In multiple instances, emergency responders teamed up with workers operating large front loaders, which would scoop up snow so emergency vehicles could get through blinding, freezing conditions to find snowbound motorists.

"We did everything we possibly could," said Vincent Ventresca, president of Buffalo Professional Firefighters IAFF Local 282. "Our members were freezing. They were stuck. Some people couldn't go home for four or five days."

Calls to equip first responders with snowmobiles and other snow rescue equipment arose immediately after the storm. But the first pieces of new city equipment — UTVs, which are vehicles that can be outfitted with caterpillar-like tracks — won't arrive for at least another couple of weeks. The mini-tracked ambulance is scheduled to be delivered in the spring.

"It snowed last night," Ventresca said Wednesday. "That's not preparedness."

Not only is the fire department awaiting the snowmobiles and other equipment, but no training has been provided to firefighters on how to use the additions, he said.

"We could have trained," Ventresca said.

Buffalo Fire Commissioner William Renaldo said that getting funding and obtaining vehicles and equipment is always a lengthy process. The purchasing process for the UTVs started in the summer of 2022, before even the November lake-effect snow storms, he said.

"We basically moved as quickly as we could to secure the money for the vehicles," Renaldo said.

As for training, the fire commissioner said two senior fire officials received special training through Erie County about how to use the UTVs and other equipment, and will provide training to both firefighters and police officers.

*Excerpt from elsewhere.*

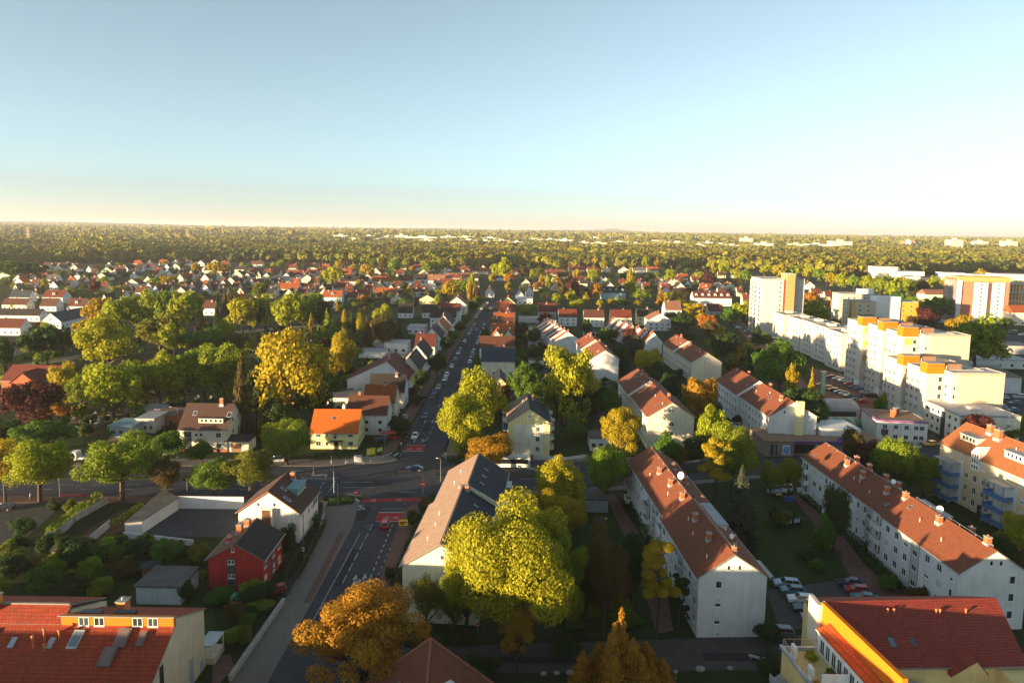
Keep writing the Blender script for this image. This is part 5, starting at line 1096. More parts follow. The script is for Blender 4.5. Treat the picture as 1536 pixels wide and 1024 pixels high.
# sheds, garages and flat roofs
for (x0, x1, by, H, dep, wl, rf, lab) in ((538, 577, 537, 3.2, 9, WHITE, TIN, 'long white garage with a grey blue roof in the yards left of the main street'), (577, 611, 530, 5.0, 12, WHITE, PALER, 'pale flat roofed workshop behind the white garages'), (549, 577, 527, 4, 9, WHITE, PALER, 'low white workshop behind the long white garage'),
 (575, 605, 545, 3, 8, WHITE, BITU, 'low shed with a dark roof beside the pale workshop'), (611, 637, 501, 4, 14, plaster('lilac_plaster', (.62, .62, .70)), TIN, 'pale grey flat building behind the dark roofed street house'), (487, 541, 612, 3.6, 12, WHITE, BITU, 'flat dark roofed outbuilding with white arched windows behind the street houses'), (545, 605, 578, 3.0, 9, GREYW, TIN, 'grey flat roof behind the broad maroon roofed house'),
 (776, 799, 457, 5, 20, WHITE, PALER, 'white flat roofed building at the bend of the main street'), (778, 808, 484, 3, 12, WHITE, PALER, 'long white yard wall building behind the right street row'), (793, 822, 497, 3, 8, WHITE, BITU, 'low white garages in the yard of the saw tooth terrace'), (793, 816, 549, 2.8, 7, WHITE, BITU, 'low white garage beside the round yellow tree'), (792, 813, 521, 2.6, 6, GREYW, TIN, 'grey shed roof in the back gardens of the right street row'),
 (816, 834, 493, 5, 9, WHITE, TIN, 'white gabled annex at the far end of the left saw tooth terrace'), (885, 918, 676, 3.6, 7, WHITE, BITU, 'small white garage with a dark roof by the yellow tree on the cross street'), (872, 912, 768, 2.8, 6, METAL, BITU, 'grey garage behind the birch on the cross street'), (629, 652, 435, 6, 12, CREAM, PALER, 'cream flat roofed block among the suburb houses'), (205, 232, 649, 4.2, 8, GREYW, TIN, 'grey stonemason workshop beside the cemetery'),
 (164, 200, 656, 3.4, 8, plaster('blue_grey_wall', (.20, .30, .34)), plain('blue_sheet', (.20, .32, .38), .5), 'blue glazed greenhouse shed beside the cemetery'), (228, 262, 640, 3.6, 9, BRICKW, plain('brown_sheet', (.18, .12, .10), .8), 'brown roofed workshop left of the cream house'), (215, 240, 628, 3, 6, WHITE, TIN, 'small white roofed store in the stonemason yard'), (205, 272, 906, 3.0, 6.5, plaster('pale_blue_wall', (.50, .55, .60)), BITU, 'low garage with a pale blue wall behind the lower left house'), (195, 330, 455, 0, 0, None, None, '')):
 if wl is None: continue
 low_hall(lab, x0, x1, by, H, dep, wl, rf, 'shed', name='outbuilding', win=0 if H < 3.3 else 3)
# chapel of the cemetery
B = house('red brick chapel with an orange lit cross gable beside the cemetery', 3, 84, 592, 'E', 'r', 'w', 5.2, 4.4, 13, 0, name='chapel', chim=False)
for ch in B.root.children:
 if ch.name.startswith('wall'): ch.data.materials[0] = BRICKW
b = MB(); b.prism([(-4.6, 0), (4.6, 0), (4.6, 5), (0, 8.6), (-4.6, 5)], -9.4, -2, axis='X'); 
for k in range(3): b.box(-9.46, -9.39, -2.6 + k * 2.1, -1.6 + k * 2.1, 1.2, 4.0, 1)
B.part('porch', b, [BRICKW, GLASS])
b = MB(); b.prism([(-5.0, 4.7), (0, 8.65), (5.0, 4.7), (5.0, 4.95), (0, 8.95), (-5.0, 4.95)], -9.7, -1.2, axis='X'); B.part('porch_roof', b, [ROOF['r']], B.roof)
# ------------------------------------------------------------------ ground, roads and paving
b = MB(); N = 48
ring = [(45000 * math.cos(2 * math.pi * k / N), 45000 * math.sin(2 * math.pi * k / N), 0) for k in range(N)]
b.poly(ring)
GROUND = groundmat('town_ground', ((.024, .042, .010), (.036, .046, .014), (.016, .030, .007)), .02, .25)
struct(b.obj('ground', GROUND))
# wood floor beyond the town
sheet('forest_floor', [(-2500, 372), (-2500, 396), (0, 398), (300, 394), (500, 401), (700, 401), (900, 404), (1100, 410), (1250, 428), (1350, 440), (1450, 425), (4200, 432), (4200, 405), (768, 349.5)], .01, groundmat('wood_floor', ((.02, .022, .008), (.03, .025, .01), (.015, .018, .006)), .02, .1))
sheet('sports_field', [(1205, 428), (1236, 430), (1250, 443), (1203, 443)], .03, MEADOW)
# cross street
Lf = lambda x, y0, y1: y0 + (y1 - y0) * x / 1150
sheet('cross_street', [(-900, 712), (-900, 766), (0, 746), (480, 744), (760, 738), (1000, 722), (1180, 707), (1420, 690), (1700, 668), (1700, 648), (1420, 668), (1180, 686), (1000, 692), (760, 688), (590, 690), (480, 696), (0, 695)], .02, ASPH)
sheet('main_street', [(300, 1150), (395, 1035), (471, 898), (528, 791), (545, 745), (596, 700), (603, 676), (640, 598), (672, 545), (700, 500), (722, 470), (737, 454), (752, 447), (775, 443), (800, 441), (800, 446), (768, 449), (752, 458), (740, 471), (728, 495), (712, 545), (690, 603), (666, 676), (662, 696), (640, 745), (608, 764), (599, 781), (565, 885), (500, 1150)], .03, ASPH)
raised('pavement', [(330, 1060), (395, 1035), (471, 898), (528, 791), (540, 752), (485, 752), (478, 790), (426, 902), (345, 1022)], PAVE)
sheet('cycle_path', [(455, 905), (508, 800), (517, 800), (466, 905)], .126, PAVER); raised('pavement', [(565, 885), (599, 781), (608, 764), (628, 752), (655, 752), (606, 868), (600, 900), (560, 1010), (520, 1100), (500, 1150)], PAVER)
raised('pavement', [(594, 676), (600, 663), (640, 594), (671, 543), (699, 499), (721, 469), (735, 454), (728, 454), (712, 469), (684, 505), (651, 552), (617, 604), (588, 655), (570, 686)], PAVER)
raised('pavement', [(670, 676), (694, 603), (716, 545), (731, 495), (743, 471), (754, 459), (765, 454), (756, 474), (741, 497), (726, 548), (706, 603), (684, 690), (668, 688)], PAVE)
raised('pavement', [(-600, 699), (0, 688), (300, 688), (470, 689), (585, 683), (597, 690), (590, 693), (480, 699), (0, 698), (-600, 710)], PAVE)
raised('pavement', [(-600, 756), (0, 744), (300, 745), (485, 744), (485, 752), (300, 753), (0, 754), (-600, 768)], PAVER)
raised('pavement', [(690, 690), (760, 691), (1000, 693.5), (1128, 688), (1128, 682), (1000, 686), (760, 685), (688, 684)], PAVE)
raised('pavement', [(655, 745), (760, 739), (1000, 724), (1190, 708), (1190, 713), (1000, 730), (760, 746), (655, 752)], PAVE)
struct_grass = [((-600, 722), (0, 714), (320, 715.5), (440, 716), (440, 719), (320, 719.5), (0, 718.5), (-600, 727)), ((780, 712), (1000, 708), (1120, 702), (1120, 704), (1000, 711), (780, 715))]
for p in struct_grass: raised('median_strip', list(p), LAWN, .14)
raised('traffic_island', [(440, 716), (500, 716), (508, 718), (500, 720), (440, 719)], PAVE, .14)
raised('traffic_island', [(492, 752), (526, 748), (534, 751), (528, 757), (490, 760)], LAWN, .16)
# red lanes
sheet('red_bike_box', [(568, 769), (607.5, 769), (603.5, 781), (563, 781)], .045, REDLANE)
sheet('red_bike_box', [(609.5, 668), (638.5, 668), (634.5, 676), (604.5, 676)], .045, REDLANE)
sheet('red_bike_crossing', [(544, 748), (632, 746), (630, 751.5), (541, 753.5)], .045, REDLANE)
sheet('red_bike_crossing', [(90, 741), (150, 741), (148, 745), (88, 745)], .045, REDLANE)
def line(p0, p1, wd=.14, z=.06, name='road_marking'):
 a, c = P(*p0), P(*p1); d = (c - a).normalized(); n = Vector((-d.y, d.x, 0)) * wd / 2
 b = MB(); b.poly([((a - n).x, (a - n).y, z), ((c - n).x, (c - n).y, z), ((c + n).x, (c + n).y, z), ((a + n).x, (a + n).y, z)]); return struct(b.obj(name, MARK))
def dashes(p0, p1, on=2.0, off=2.0, wd=.14):
 a, c = P(*p0), P(*p1); L = (c - a).length; d = (c - a) / L; n = Vector((-d.y, d.x, 0)) * wd / 2; t = 0; b = MB(); z = .06
 while t < L:
  q0 = a + d * t; q1 = a + d * min(L, t + on); b.poly([((q0 - n).x, (q0 - n).y, z), ((q1 - n).x, (q1 - n).y, z), ((q1 + n).x, (q1 + n).y, z), ((q0 + n).x, (q0 + n).y, z)]); t += on + off
 struct(b.obj('road_marking', MARK))
line((568.5, 768.3), (607.5, 768.3), .45); line((563, 781.8), (603, 781.8), .3); line((572, 763.5), (609, 762.5), .12)
line((609.5, 667.3), (638.5, 667.3), .3); line((604.5, 676.6), (634.5, 676.6), .35)
dashes((559, 786), (511, 880), 3, 1.4, .16); dashes((589, 786), (548, 884), 1.2, 1.2, .2); dashes((596, 797), (560, 880), .9, 1.6, .14); dashes((540, 800), (470, 930), 6, .2, .13)
dashes((606, 662), (628, 625), 2, 1.5, .16); dashes((640, 660), (660, 622), 3, 3, .14); dashes((662, 620), (715, 520), 3, 5, .14); dashes((600, 684), (604, 676), 1, 1, .2)
line((492, 712.5), (492.5, 712.4), .2); line((467, 713), (491, 712), .7); line((464, 717.3), (490, 716.3), .7); line((490, 712), (487, 717), .5)
dashes((489, 718), (478, 736), 1.5, 1.0, .2); dashes((503, 721), (494, 737), .9, .8, .4); line((510, 723.5), (560, 723.2), .15); line((515, 731), (560, 731), .15); line((600, 738.6), (622, 738.4), .2); line((520, 740), (542, 744), .15)
for y, xs in ((706, range(-60, 440, 55)), (727, range(-60, 470, 50)), (733.5, range(0, 470, 60)), (702, range(790, 1120, 60)), (719, range(780, 1000, 55))):
 for x in xs: line((x, y - (0 if x < 760 else (x - 760) * .03)), (x + 20, y - (0 if x < 760 else (x - 740) * .03)), .14)
for k in range(6): line((779 + k * 4, 700 + k * .4), (800 + k * 3, 704.5), .25)
for k in range(5): line((497 + k * 9, 748.8 - k * .3), (503 + k * 9, 754 - k * .4), .7)
line((520, 757), (541, 765), .5); line((533, 755.5), (547, 764), .5); line((525, 760), (545, 757), .3)
line((487, 696), (500, 689), .4); line((480, 692), (508, 690.5), .35); line((577, 684), (588, 679), .6); line((590, 684), (598, 679), .6); line((662, 682), (668, 686), .4)
def arrow(px, py, ln, turn=0, ang=.06):
 g = P(px, py); b = MB(); z = .06
 ca, sa = math.cos(ang), math.sin(ang); T = lambda x, y: (g.x + x * ca - y * sa, g.y + x * sa + y * ca, z)
 b.poly([T(-.1, 0), T(.1, 0), T(.1, ln * .6), T(-.1, ln * .6)]); b.poly([T(-.42, ln * .55), T(.42, ln * .55), T(0, ln)])
 if turn: b.poly([T(.1 * turn, ln * .2), T(.1 * turn, ln * .35), T(.8 * turn, ln * .5), T(.8 * turn, ln * .35)]); b.poly([T(.7 * turn, ln * .62), T(.7 * turn, ln * .25), T(1.3 * turn, ln * .5)])
 struct(b.obj('road_arrow', MARK))
arrow(529, 879, 4.2, 1); arrow(543, 878, 4.6, 0); arrow(498, 986, 4.5, 0, -.1); arrow(505, 960, 4.0, 0, -.1)
arrow(621, 664, 3.5, 0); arrow(633, 663, 3.5, 1); arrow(637, 635, 3.5, 0); arrow(648, 634, 3.5, 1); arrow(659, 610, 3, 0)
def bike(px, py, s=1.0):
 g = P(px, py); b = MB(); z = .06
 for cx in (-.5, .5):
  for k in range(10):
   a0, a1 = 2 * math.pi * k / 10, 2 * math.pi * (k + 1) / 10
   b.poly([(g.x + (cx + r * math.cos(a)) * s, g.y + r * math.sin(a) * s * 2.2, z) for a, r in ((a0, .28), (a1, .28), (a1, .38), (a0, .38))])
 for (x0, y0, x1, y1) in ((-.5, 0, -.1, .9), (-.1, .9, .4, .8), (-.1, .9, 0, 0), (0, 0, .4, .8), (.5, 0, .35, 1.2), (.2, 1.2, .45, 1.2)):
  d = Vector((x1 - x0, y1 - y0, 0)).normalized(); n = Vector((-d.y, d.x, 0)) * .05
  b.poly([(g.x + (x + sx * n.x) * s, g.y + (y + sx * n.y) * s, z) for x, y, sx in ((x0, y0, 1), (x1, y1, 1), (x1, y1, -1), (x0, y0, -1))])
 struct(b.obj('bicycle_symbol', MARK))
bike(579, 777, .75); bike(594, 777, .75); bike(615, 673.5, .8); bike(628, 673.5, .8); bike(598, 750, .7); bike(560, 750.8, .7)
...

Firefighters within days also will take an online safety course on using UTVs, Renaldo said after meeting Wednesday with Ventresca.

John Evans, president of the Buffalo Police Benevolent Association, said he does not know of any new training provided to police officers about how to respond to calls in extreme snow events.

He said officers have not been provided any new equipment.

"We don't even have 4-wheel drive vehicles," Evans said. "From what I've seen, this department will again simply hope we don't get a storm and limp through it when it does happen."

Police Commissioner Joseph Gramaglia contended that most of the police department's fleet is all-wheel-drive and that members of the police department have worked during the past year on improving response protocols to extreme weather.

The police department is purchasing six of its own UTVs, he said, one using asset forfeiture funds and five more from a state Homeland Security grant that was recently approved. He expects the department to get the equipment in "a couple of months."

Gramaglia said members of the police Underwater Recovery Team and SWAT will handle rescue operations during major snow storms and will be trained on how to use the UTVs.

Ventresca also questioned how the new emergency services manager, who will be part of the Buffalo Fire Department, will be able to plan new response protocols before another major winter storm hits. He pointed out that the fire commissioner is supposed to function as emergency manager in a major event.

Renaldo and Gramaglia said they believe Luby will play an important role in coordinating storm response.

"I think he's going to be a great asset," Renaldo said.

The snow plan also designates nine locations throughout the city as potential warming centers — one in each district.

Wyatt said the warming center in his district would be the Gloria J. Parks Community Center at 3242 Main St.

"They have no generator. They have no cots. No blankets. No pillows," Wyatt said.

Public Works Commissioner Nate Marton said Tuesday that generators were in the process of being distributed.

The mayor said the centers would be marked on the outside with blue lights that would help identify them as emergency shelters.

Snow planners also said each warming center that is opened would be staffed by two Buffalo Fire Department "paramedics."

Ventresca pointed out that the fire department doesn't have paramedics, but does have EMTs, and that this part of the plan was news to him.

"Where are they?" he asked. "How are the members getting (to the warming centers)? What equipment will they have?"